Elas, as marcas brasileiras, podem até ter se inspirado e aprendido com as globais. Ninguém nega. Anos trabalhando para a Unilever e J&J me mostrou isso. Mas chega um momento na vida das empresas locais em que é como se ouvíssemos um impulso de independência e de compromisso com o próprio caminho. Algo do tipo: “a Bahia já me deu régua e compasso, meu caminho pelo mundo eu mesmo traço” (Gilberto Gil).
A vida de viajante é um encontro com a cultura brasileira, em todas as suas múltiplas e poderosas matrizes e idiossincrasias. Um contraponto obrigatório para atenuar o que nossos projetos de marketing e branding fazem ao mimetizar as referências ocidentais, que herdamos das corporações globais que desembarcaram por aqui.
Nesta jornada, me convenci ainda de algo muito precioso, ao me deparar com muitas empresas familiares pelo meu caminho. O cuidado e o rigor com que elas administram seu negócio e suas marcas não são um espelho do que eu vejo nas corporações onde o poder se pulverizou e a volatilidade dos cargos é um vapt-vupt. Onde homens do negócio foram substituídos por homens de negócio, em busca de uma suposta profissionalização. A regra é clara: nas empresas que preservam os laços familiares na gestão do seu negócio, existe alguma coisa muito diferente. Algo que evoca um vínculo quase maternal. Uma paixão pelas raízes, um zelo pelo propósito que as guiam e de que não abrem mão. Mais do que uma estratégia de preservação da essência de sua marca, é uma conexão sanguínea com gerações que trouxeram ela até aqui hoje.

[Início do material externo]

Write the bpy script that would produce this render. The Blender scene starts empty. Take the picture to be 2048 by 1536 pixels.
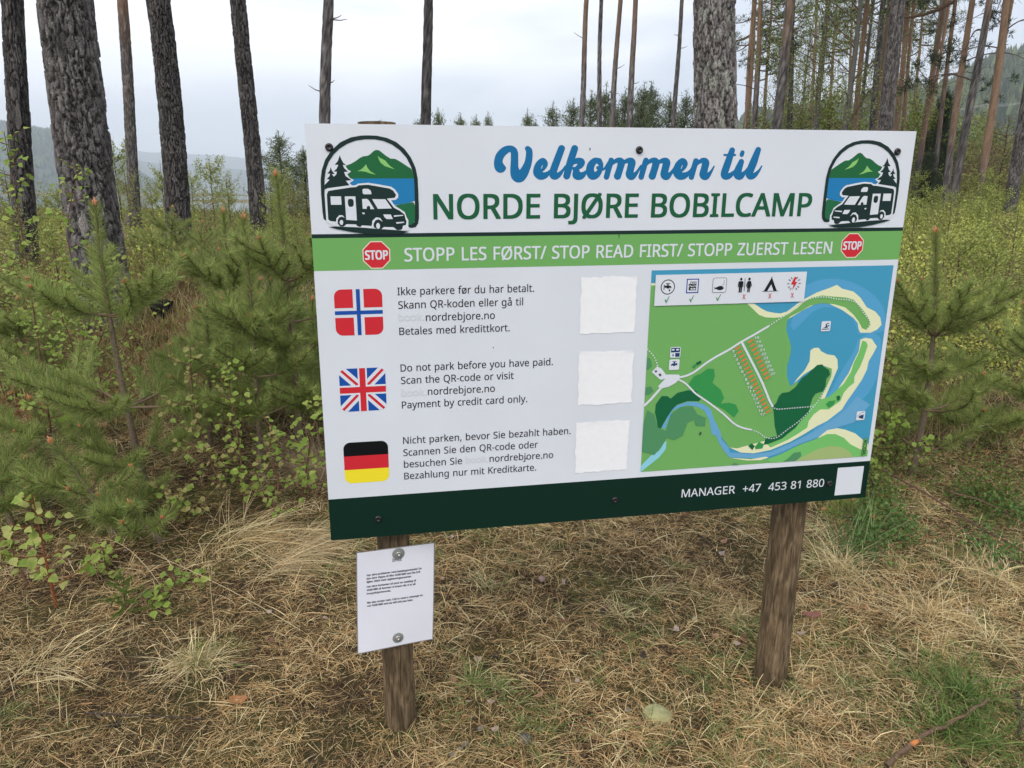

Resumindo: marketing, comunicação, branding só frutificam num solo regado por uma autêntica compreensão do que os consumidores pensam e, principalmente, sentem. Sem isso, estamos no estéril e arriscado terreno do etnocentrismo.
A vida de viajante é um saudável detox contra o etnocentrismo nos negócios. Usem e abusem!
E não se esqueçam, o carro voador virá de Taubaté (a 120 km da Av. Faria Lima).
Bem vindos, companheiros de estrada!